In post-Taliban Afghanistan, it is one of the few unequivocal, though often overlooked, successes. After centuries of discrimination, abuse, and even ethnic cleansing, the country's third-largest ethnic group has at last managed to find peace and even prosperity in the new Afghanistan.

"The interim administration [in 2001] was the start of a golden period for Hazaras," says Abdul Ahad Farzam, a human-rights activist in Bamiyan. "Doors opened for Hazaras."

At times, President Hamid Karzai has had as many as six Hazaras as cabinet ministers. The governors of Herat and Bamiyan provinces are Hazaras. And anecdotal information suggests that Hazaras are achieving in higher education: One unconfirmed report suggests that Kabul University accepted 600 students from one Hazara district alone, and a professor of law and political science at Herat University says half his students are Hazaras.

From a Western perspective, the change is welcome. Hazaras "will never be reconciled with the Taliban," says Mohammed Rafiq Shahir, the professor at Herat University. "That is why the international community is building them up."

Moreover, Hazaras are perhaps the most liberal of Afghanistan's Muslim sects. A local human-rights activist remembers trying to convince local Hazara clerics that the Western concept of human rights are in concert with Islam.

"At the beginning they were suspicious, since it was new and it coincided with the US toppling the Taliban – it was seen as a campaign to bring in Western culture," says Musa Sultani, regional director of the Afghanistan Independent Human Rights Commission. Yet by the end of the discussion, Mr. Sultani had persuaded the clerics so thoroughly that they issued a written decree supporting every point.

"Hazaras are open to change," says Sultani, who is himself a Hazara. "They are open to new ideas and are not very fanatical."

The head of the Clergy Council of Bamiyan agrees. "I have been to four or five big seminars of all the religious scholars from all parts of Afghanistan, and our clergy are more open," says Baba Mohsini, noting that Hazaras have even followed Sunni rules for prayer in the past simply to keep Sunni rulers happy.

It is this adaptability, say Hazaras and others, that has helped them to take advantage of what they were long denied. Indeed, until the Soviets arrived in the late 1970s, Afghan law kept Hazaras from entering the Army, enrolling in higher education, or securing top government jobs. A century earlier, they were sold in the markets of Kabul as slaves.

It has never been primarily a matter of religion, experts agree. With the exception of Taliban times, the Sunni–Shiite divide has never been strong in Afghanistan.

Unique among Afghans, Hazaras have Oriental features, giving momentum to the belief that the Hazaras – roughly translated as "The Thousands" – are descended from 1,000 Mongol families who stayed behind after Genghis Khan invaded Bamiyan in 1221. The intervening eight centuries have not been sufficient to erase the perception of Hazaras as Afghan outsiders.

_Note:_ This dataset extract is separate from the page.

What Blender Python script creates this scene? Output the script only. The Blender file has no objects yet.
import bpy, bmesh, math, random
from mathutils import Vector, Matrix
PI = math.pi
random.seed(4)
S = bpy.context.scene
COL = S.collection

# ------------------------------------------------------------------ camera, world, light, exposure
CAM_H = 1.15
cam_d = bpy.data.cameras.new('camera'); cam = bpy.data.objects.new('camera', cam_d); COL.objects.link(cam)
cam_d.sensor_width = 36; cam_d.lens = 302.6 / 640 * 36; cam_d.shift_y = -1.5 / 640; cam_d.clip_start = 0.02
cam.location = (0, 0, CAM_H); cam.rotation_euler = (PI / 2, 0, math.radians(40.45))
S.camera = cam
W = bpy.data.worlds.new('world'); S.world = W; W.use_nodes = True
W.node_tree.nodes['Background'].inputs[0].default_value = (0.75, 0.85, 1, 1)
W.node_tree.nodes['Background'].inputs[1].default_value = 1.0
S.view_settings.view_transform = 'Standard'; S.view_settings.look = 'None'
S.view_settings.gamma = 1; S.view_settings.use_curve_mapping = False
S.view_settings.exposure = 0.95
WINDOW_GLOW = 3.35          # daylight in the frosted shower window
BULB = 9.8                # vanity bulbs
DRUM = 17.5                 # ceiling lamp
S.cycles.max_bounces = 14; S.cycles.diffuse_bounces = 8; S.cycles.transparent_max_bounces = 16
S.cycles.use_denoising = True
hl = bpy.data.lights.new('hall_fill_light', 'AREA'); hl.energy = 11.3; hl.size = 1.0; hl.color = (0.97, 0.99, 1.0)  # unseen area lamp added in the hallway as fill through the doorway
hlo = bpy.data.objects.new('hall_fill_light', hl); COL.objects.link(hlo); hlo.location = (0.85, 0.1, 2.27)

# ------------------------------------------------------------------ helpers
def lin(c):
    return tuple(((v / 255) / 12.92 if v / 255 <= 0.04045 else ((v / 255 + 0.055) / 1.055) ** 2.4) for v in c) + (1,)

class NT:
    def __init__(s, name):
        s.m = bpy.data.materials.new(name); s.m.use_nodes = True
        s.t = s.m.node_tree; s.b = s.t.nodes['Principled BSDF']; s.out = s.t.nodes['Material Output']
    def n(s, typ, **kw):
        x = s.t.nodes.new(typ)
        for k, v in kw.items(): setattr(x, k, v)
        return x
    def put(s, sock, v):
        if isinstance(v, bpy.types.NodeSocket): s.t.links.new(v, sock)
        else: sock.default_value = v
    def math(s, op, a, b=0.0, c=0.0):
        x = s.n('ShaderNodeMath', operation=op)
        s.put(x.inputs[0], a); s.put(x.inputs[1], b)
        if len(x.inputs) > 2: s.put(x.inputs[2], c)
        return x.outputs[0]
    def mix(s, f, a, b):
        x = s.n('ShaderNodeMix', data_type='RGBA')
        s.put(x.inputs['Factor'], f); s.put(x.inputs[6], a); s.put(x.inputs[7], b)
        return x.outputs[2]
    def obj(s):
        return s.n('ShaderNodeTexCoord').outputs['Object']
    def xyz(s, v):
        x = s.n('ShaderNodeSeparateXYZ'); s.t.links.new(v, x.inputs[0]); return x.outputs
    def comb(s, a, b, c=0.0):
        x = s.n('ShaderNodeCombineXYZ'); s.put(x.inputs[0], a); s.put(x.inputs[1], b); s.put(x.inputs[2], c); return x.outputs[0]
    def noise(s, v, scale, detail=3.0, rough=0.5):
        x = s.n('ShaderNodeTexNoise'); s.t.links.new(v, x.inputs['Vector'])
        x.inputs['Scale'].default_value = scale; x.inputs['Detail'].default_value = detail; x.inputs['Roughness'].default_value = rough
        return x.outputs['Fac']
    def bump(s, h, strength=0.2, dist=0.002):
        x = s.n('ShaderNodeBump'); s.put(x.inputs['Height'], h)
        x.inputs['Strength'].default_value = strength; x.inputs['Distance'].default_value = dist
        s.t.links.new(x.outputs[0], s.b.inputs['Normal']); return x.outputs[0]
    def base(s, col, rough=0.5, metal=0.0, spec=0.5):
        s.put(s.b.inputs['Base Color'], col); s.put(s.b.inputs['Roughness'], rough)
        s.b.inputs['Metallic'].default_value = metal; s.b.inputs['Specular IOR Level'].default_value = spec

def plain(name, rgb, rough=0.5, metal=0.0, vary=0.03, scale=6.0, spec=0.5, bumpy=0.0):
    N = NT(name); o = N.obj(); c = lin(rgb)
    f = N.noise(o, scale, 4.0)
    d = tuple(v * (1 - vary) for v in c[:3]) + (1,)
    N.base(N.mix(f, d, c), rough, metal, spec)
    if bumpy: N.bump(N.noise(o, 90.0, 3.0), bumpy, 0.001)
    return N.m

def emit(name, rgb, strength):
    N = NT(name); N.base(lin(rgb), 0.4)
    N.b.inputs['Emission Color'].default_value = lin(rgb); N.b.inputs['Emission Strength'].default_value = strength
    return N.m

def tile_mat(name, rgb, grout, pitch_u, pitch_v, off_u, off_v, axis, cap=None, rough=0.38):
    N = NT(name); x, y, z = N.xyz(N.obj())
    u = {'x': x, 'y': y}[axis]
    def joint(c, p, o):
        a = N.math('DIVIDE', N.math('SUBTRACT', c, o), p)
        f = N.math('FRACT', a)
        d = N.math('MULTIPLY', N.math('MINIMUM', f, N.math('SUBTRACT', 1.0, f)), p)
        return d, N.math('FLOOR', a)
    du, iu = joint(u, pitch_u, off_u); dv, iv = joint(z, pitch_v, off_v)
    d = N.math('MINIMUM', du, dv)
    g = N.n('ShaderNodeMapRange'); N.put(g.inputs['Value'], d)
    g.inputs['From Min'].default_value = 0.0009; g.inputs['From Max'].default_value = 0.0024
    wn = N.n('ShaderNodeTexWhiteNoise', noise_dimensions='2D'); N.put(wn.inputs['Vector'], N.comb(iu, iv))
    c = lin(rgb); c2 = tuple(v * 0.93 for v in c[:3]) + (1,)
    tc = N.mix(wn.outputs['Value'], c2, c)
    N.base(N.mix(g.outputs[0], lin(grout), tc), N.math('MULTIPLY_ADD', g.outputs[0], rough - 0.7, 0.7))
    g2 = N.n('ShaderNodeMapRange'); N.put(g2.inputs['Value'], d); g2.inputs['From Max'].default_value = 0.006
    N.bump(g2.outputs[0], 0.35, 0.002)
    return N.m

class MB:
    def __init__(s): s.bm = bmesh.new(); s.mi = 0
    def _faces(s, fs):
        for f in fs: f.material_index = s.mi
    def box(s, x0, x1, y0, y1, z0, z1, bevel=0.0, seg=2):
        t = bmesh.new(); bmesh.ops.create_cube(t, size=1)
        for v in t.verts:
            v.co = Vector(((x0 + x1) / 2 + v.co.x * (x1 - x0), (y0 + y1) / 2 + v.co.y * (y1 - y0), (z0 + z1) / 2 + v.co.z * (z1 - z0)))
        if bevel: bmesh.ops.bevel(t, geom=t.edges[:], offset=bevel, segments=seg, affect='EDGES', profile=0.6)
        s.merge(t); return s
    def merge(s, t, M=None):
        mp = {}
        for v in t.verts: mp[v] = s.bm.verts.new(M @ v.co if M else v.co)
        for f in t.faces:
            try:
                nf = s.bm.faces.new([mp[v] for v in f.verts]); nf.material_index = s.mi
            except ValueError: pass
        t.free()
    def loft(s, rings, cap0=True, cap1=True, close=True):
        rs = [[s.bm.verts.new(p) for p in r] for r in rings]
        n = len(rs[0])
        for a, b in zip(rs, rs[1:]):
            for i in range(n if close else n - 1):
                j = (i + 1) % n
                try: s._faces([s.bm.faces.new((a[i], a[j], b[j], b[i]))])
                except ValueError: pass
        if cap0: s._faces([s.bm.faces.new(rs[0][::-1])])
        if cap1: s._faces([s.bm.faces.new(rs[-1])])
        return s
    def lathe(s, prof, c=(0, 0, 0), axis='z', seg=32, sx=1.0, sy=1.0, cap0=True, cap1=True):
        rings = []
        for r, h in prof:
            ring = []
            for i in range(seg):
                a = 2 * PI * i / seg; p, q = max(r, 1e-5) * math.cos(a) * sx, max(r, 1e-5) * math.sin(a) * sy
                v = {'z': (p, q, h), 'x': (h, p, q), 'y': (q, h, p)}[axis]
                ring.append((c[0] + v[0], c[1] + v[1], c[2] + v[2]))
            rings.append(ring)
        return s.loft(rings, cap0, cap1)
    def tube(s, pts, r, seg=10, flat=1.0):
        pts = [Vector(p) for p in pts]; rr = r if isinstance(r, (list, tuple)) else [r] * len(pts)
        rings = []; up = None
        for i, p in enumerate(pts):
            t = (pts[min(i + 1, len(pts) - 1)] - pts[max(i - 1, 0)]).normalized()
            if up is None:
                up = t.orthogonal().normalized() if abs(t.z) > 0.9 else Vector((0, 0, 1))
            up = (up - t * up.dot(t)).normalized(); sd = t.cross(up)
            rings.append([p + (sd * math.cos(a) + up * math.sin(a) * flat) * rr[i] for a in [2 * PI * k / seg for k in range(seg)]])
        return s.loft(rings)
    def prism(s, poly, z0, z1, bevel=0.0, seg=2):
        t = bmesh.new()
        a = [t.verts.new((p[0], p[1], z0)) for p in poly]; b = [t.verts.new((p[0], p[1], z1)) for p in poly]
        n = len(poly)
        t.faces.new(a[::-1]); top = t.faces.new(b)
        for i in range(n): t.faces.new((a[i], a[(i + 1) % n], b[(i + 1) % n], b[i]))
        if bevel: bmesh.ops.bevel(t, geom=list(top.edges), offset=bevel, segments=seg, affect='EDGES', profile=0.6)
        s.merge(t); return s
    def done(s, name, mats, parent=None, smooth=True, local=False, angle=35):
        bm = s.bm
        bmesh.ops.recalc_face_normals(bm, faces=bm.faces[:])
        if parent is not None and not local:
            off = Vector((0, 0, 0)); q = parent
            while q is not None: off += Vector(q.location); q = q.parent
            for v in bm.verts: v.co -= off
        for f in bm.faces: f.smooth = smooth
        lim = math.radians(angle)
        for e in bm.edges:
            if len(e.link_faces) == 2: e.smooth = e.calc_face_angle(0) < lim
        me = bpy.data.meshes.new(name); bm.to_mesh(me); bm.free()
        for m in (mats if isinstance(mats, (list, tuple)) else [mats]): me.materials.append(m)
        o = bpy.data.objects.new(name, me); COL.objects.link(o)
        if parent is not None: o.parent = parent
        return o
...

These historical prejudices have led to the lowest and most menial of tasks – from pushing carts though the city to house cleaning – being considered as Hazaras' work. When Haideri joined the Army, he says he was asked to sweep the floors and carry large items. Asked why none of the others were given such tasks, he recalls the officer as saying: "You are a Hazara. You are not an Afghan, you are Chinese."

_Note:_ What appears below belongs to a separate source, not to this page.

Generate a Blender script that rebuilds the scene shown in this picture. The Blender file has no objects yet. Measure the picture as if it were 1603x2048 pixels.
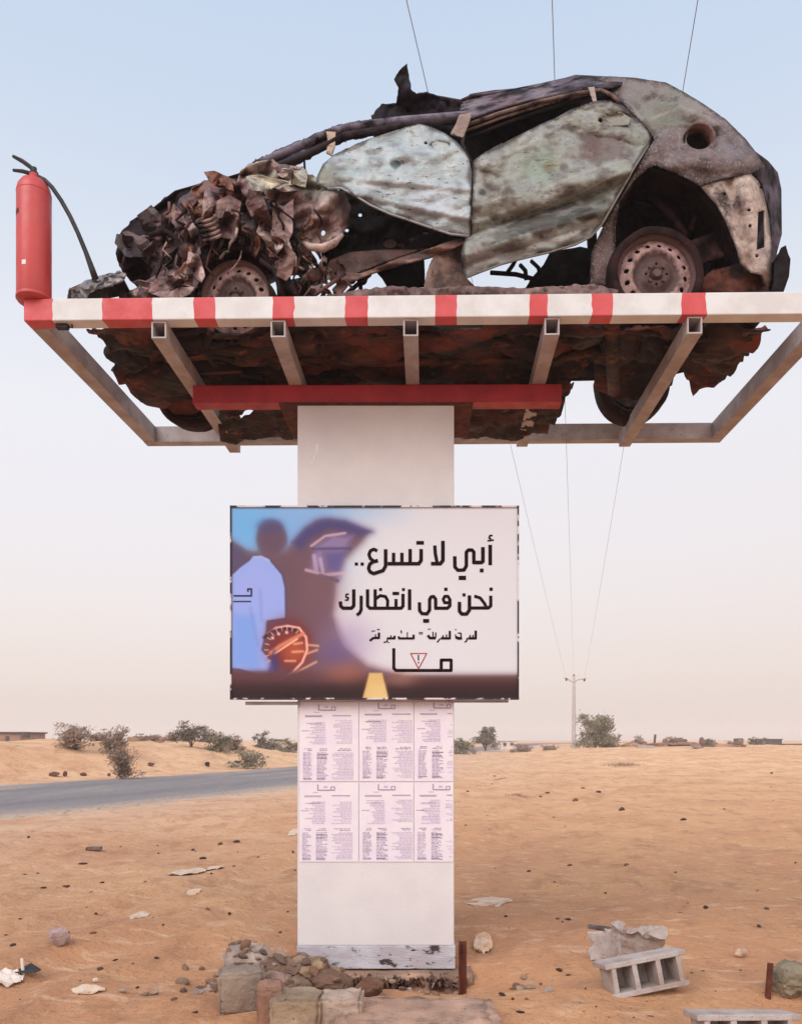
import bpy, bmesh, math, random
import numpy as np
from mathutils import Vector, Matrix, noise
from mathutils.geometry import delaunay_2d_cdt

R = math.radians
SC = bpy.context.scene
COL = SC.collection
random.seed(11)

# ------------------------------------------------------------------ camera
F, CX, CY, EYE = 1650.0, 851.0, 1478.0, 1.53          # focal length, axis and horizon of a 1603 x 2048 frame
cam_d = bpy.data.cameras.new('camera')
cam = bpy.data.objects.new('camera', cam_d); COL.objects.link(cam)
cam.location = (0, 0, EYE); cam.rotation_euler = (R(90), 0, 0)
cam_d.sensor_fit = 'HORIZONTAL'; cam_d.sensor_width = 36
cam_d.lens = 36 * F / 1603
cam_d.shift_x = (801.5 - CX) / 1603
cam_d.shift_y = (CY - 1024) / 1603
cam_d.clip_start = 0.05; cam_d.clip_end = 6000
SC.camera = cam

# ------------------------------------------------------------------ sky and sun
SUN_EL, SUN_AZ = R(42), R(-35)                          # behind the camera, to the left
world = bpy.data.worlds.new('World'); SC.world = world; world.use_nodes = True
nt = world.node_tree; nt.nodes.clear()
out = nt.nodes.new('ShaderNodeOutputWorld')
bgA = nt.nodes.new('ShaderNodeBackground'); bgB = nt.nodes.new('ShaderNodeBackground')
add = nt.nodes.new('ShaderNodeAddShader')
sky = nt.nodes.new('ShaderNodeTexSky'); sky.sky_type = 'NISHITA'; sky.sun_disc = False
sky.sun_elevation = SUN_EL; sky.sun_rotation = R(180) - SUN_AZ * -1; sky.dust_density = 6; sky.air_density = 1.2
bgA.inputs[1].default_value = 0.05
nt.links.new(sky.outputs[0], bgA.inputs[0])
tc = nt.nodes.new('ShaderNodeTexCoord'); sep = nt.nodes.new('ShaderNodeSeparateXYZ')
ramp = nt.nodes.new('ShaderNodeValToRGB')
nt.links.new(tc.outputs['Generated'], sep.inputs[0]); nt.links.new(sep.outputs['Z'], ramp.inputs[0])
def lin(c):
    return tuple(((v/255)/12.92 if v/255 <= .04045 else ((v/255+.055)/1.055)**2.4) for v in c)
SKY = [(0.0, (236, 219, 213)), (0.10, (235, 220, 215)), (0.24, (236, 227, 226)), (0.36, (236, 232, 233)),
       (0.47, (221, 225, 231)), (0.56, (207, 217, 231)), (0.67, (196, 211, 230)), (1.0, (150, 180, 220))]
el = ramp.color_ramp.elements
while len(el) > 1: el.remove(el[-1])
for i, (p, c) in enumerate(SKY):
    e = el[0] if i == 0 else el.new(p)
    e.position = p; e.color = (*lin(c), 1)
bgB.inputs[1].default_value = 0.93
nt.links.new(ramp.outputs[0], bgB.inputs[0])
nt.links.new(bgA.outputs[0], add.inputs[0]); nt.links.new(bgB.outputs[0], add.inputs[1])
nt.links.new(add.outputs[0], out.inputs[0])

sun_d = bpy.data.lights.new('sun', 'SUN'); sun_d.energy = 2.3; sun_d.angle = R(46); sun_d.color = (1, .95, .89)
sun = bpy.data.objects.new('sun', sun_d); COL.objects.link(sun)
sdir = Vector((math.sin(SUN_AZ)*math.cos(SUN_EL), -math.cos(SUN_AZ)*math.cos(SUN_EL), math.sin(SUN_EL)))
sun.rotation_euler = (-sdir).to_track_quat('-Z', 'Y').to_euler()

SC.view_settings.view_transform = 'Standard'; SC.view_settings.look = 'None'
SC.view_settings.exposure = 0.0; SC.view_settings.gamma = 1
SC.cycles.max_bounces = 6; SC.cycles.volume_bounces = 2

# ------------------------------------------------------------------ placing helpers
def P(px, py, Y):
    return Vector(((px-CX)/F*Y, Y, EYE + (CY-py)/F*Y))
YB, KY = 4.85, 0.0175                                   # platform front face; the platform stands turned by one degree
def Q(px, py, w):
    """point on the vertical plane w metres behind the platform's front face"""
    a = (px-CX)/F
    return P(px, py, (YB+w)/(1+KY*a))
def yq(X, w): return YB + w - KY*X
def G(px, py, z=0.0):
    return P(px, py, (z-EYE)*F/(CY-py)) if abs(CY-py) > 1e-6 else None

def fn(p, f=1.0, o=0.0):
    return noise.noise(Vector((p[0]*f+o, p[1]*f+o*1.7, p[2]*f-o)))
def fbm(p, f=1.0, o=0.0, n=4):
    a, s = 0.0, 1.0
    for i in range(n):
        a += s*fn(p, f, o+i*7.3); s *= .5; f *= 2.03
    return a
def crease(p, f=1.0, o=0.0, n=3):
    a, s = 0.0, 1.0
    for i in range(n):
        a += s*(1-2.2*abs(fn(p, f, o+i*5.1))); s *= .5; f *= 1.9
    return a - .6
def sstep(a, b, x):
    t = max(0, min(1, (x-a)/(b-a))); return t*t*(3-2*t)

# ------------------------------------------------------------------ scene bookkeeping
WL = {}
def empty(name, loc, label=None, cat=None, group=None):
    o = bpy.data.objects.new(name, None); COL.objects.link(o)
    o.location = loc; o.empty_display_size = .1; WL[o.name] = Vector(loc)
    return tag(o, label, cat, group)
def tag(o, label=None, cat=None, group=None, kind=None):
    if label: o['label'] = label
    if cat: o['category'] = cat
    if group: o['group'] = group
    if kind: o['kind'] = kind
    return o

class MB:
    def __init__(s): s.v = []; s.f = []; s.m = []; s.c = []
    def add(s, vs, fs, mi=0, col=(1, 1, 1)):
        b = len(s.v); s.v += [Vector(v) for v in vs]
        s.f += [tuple(b+i for i in f) for f in fs]; s.m += [mi]*len(fs)
        s.c += (col if isinstance(col, list) else [col]*len(vs))
    def box(s, c, size, rot=None, mi=0, col=(1, 1, 1), bev=0.0):
        bm = bmesh.new(); bmesh.ops.create_cube(bm, size=1)
        for v in bm.verts: v.co = Vector((v.co.x*size[0], v.co.y*size[1], v.co.z*size[2]))
        if bev: bmesh.ops.bevel(bm, geom=bm.edges[:], offset=bev, segments=2, affect='EDGES', profile=.6)
        M = (rot or Matrix.Identity(3))
        bm.verts.ensure_lookup_table()
        for i, v in enumerate(bm.verts): v.index = i
        s.add([M @ v.co + Vector(c) for v in bm.verts], [[v.index for v in f.verts] for f in bm.faces], mi, col)
        bm.free()
    def beam(s, a, b, w, h, mi=0, col=(1, 1, 1), bev=0.004, up=(0, 0, 1)):
        a, b = Vector(a), Vector(b); d = (b-a).normalized()
        u = Vector(up); r = d.cross(u).normalized(); u = r.cross(d).normalized()
        M = Matrix((r, d, u)).transposed()
        s.box((a+b)/2, (w, (b-a).length, h), M, mi, col, bev)
    def hollow(s, a, b, w, h, t, mi=0, dark=1):
        """square tube with open ends"""
        a, b = Vector(a), Vector(b); d = (b-a).normalized()
        r = d.cross(Vector((0, 0, 1))).normalized(); u = r.cross(d).normalized()
        def ring(c, ww, hh): return [c+r*x*ww/2+u*y*hh/2 for x, y in ((-1, -1), (1, -1), (1, 1), (-1, 1))]
        vs = ring(a, w, h)+ring(b, w, h)+ring(a, w-2*t, h-2*t)+ring(b, w-2*t, h-2*t)
        fs = []
        for i in range(4):
            j = (i+1) % 4
            fs += [(i, j, 4+j, 4+i), (8+j, 8+i, 12+i, 12+j), (j, i, 8+i, 8+j), (4+i, 4+j, 12+j, 12+i)]
        s.add(vs, fs, mi)
    def tube(s, pts, rad, n=8, mi=0, col=(1, 1, 1), cap=True):
        pts = [Vector(p) for p in pts]; N = len(pts)
        rs = rad if isinstance(rad, (list, tuple)) else [rad]*N
        vs, fs = [], []
        prev = None
        for i, p in enumerate(pts):
            d = (pts[min(i+1, N-1)]-pts[max(i-1, 0)])
            d = d.normalized() if d.length > 1e-9 else Vector((0, 0, 1))
            if prev is None:
                t = Vector((0, 0, 1)) if abs(d.z) < .9 else Vector((1, 0, 0))
                r = d.cross(t).normalized()
            else:
                r = (prev - d*prev.dot(d)).normalized()
            prev = r; u = d.cross(r)
            for k in range(n):
                a = 2*math.pi*k/n; vs.append(p+(r*math.cos(a)+u*math.sin(a))*rs[i])
        for i in range(N-1):
            for k in range(n):
                k2 = (k+1) % n
                fs.append((i*n+k, i*n+k2, (i+1)*n+k2, (i+1)*n+k))
        if cap: fs += [tuple(range(n))[::-1], tuple((N-1)*n+k for k in range(n))]
        s.add(vs, fs, mi, col)
    def lathe(s, prof, origin, axis=(0, 0, 1), n=24, mi=0, col=(1, 1, 1)):
        ax = Vector(axis).normalized()
        t = Vector((0, 0, 1)) if abs(ax.z) < .9 else Vector((1, 0, 0))
        r = ax.cross(t).normalized(); u = ax.cross(r); o = Vector(origin)
        vs, fs = [], []
        for rad, h in prof:
            for k in range(n):
                a = 2*math.pi*k/n; vs.append(o+ax*h+(r*math.cos(a)+u*math.sin(a))*rad)
        for i in range(len(prof)-1):
            for k in range(n):
                k2 = (k+1) % n
                fs.append((i*n+k, i*n+k2, (i+1)*n+k2, (i+1)*n+k))
        s.add(vs, fs, mi, col)
    def build(s, name, mats, parent=None, smooth=False, thick=0.0, origin=None):
        me = bpy.data.meshes.new(name)
        off = WL[parent.name] if parent else (Vector(origin) if origin is not None else Vector((0, 0, 0)))
        me.from_pydata([v-off for v in s.v], [], s.f)
        for m in (mats if isinstance(mats, (list, tuple)) else [mats]): me.materials.append(m)
        me.polygons.foreach_set('material_index', s.m)
        if smooth: me.polygons.foreach_set('use_smooth', [True]*len(me.polygons))
        ca = me.color_attributes.new('Col', 'FLOAT_COLOR', 'POINT')
        arr = np.ones((len(s.v), 4), dtype=np.float32)
        arr[:, :3] = np.array(s.c, dtype=np.float32).reshape(-1, 3)
        ca.data.foreach_set('color', arr.ravel())
        me.update()
        o = bpy.data.objects.new(name, me); COL.objects.link(o)
        if parent: o.parent = parent; WL[o.name] = off
        else:
            o.location = off; WL[o.name] = off
        if thick:
            md = o.modifiers.new('thickness', 'SOLIDIFY'); md.thickness = thick; md.offset = 0
        return o

def copy_thing(o, parent=None):
    kids = list(o.children)
    c = o.copy(); COL.objects.link(c); c.parent = parent
    for k in kids: copy_thing(k, c)
    return c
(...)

Even since the fall of the Taliban, discrimination lingers. When Mr. Farzam went to the Ministry of Education in 2002 to pick up paperwork for a scholarship to study in Iran, the clerk told him he was glad that "you stupid people are going out of the country to learn how to be a human being." Weeks later, Farzam learned that the scholarship had been revoked and given to someone else.

"Among educated people there has been a change. They are convinced that Hazaras can be like them," says Farzam. "Among uneducated people, they still think that we are second-class citizens."

Still, Farzam is optimistic. In a story common throughout Afghanistan, he says he knows of an old Hazara man in his neighborhood who had written "Tajik" as his ethnicity on his government identity card. But the shame of being a Hazara, Farzam says, "does not exist in the new generation."

Mr. Sappenfield is the New Delhi correspondent for the Monitor and USA Today.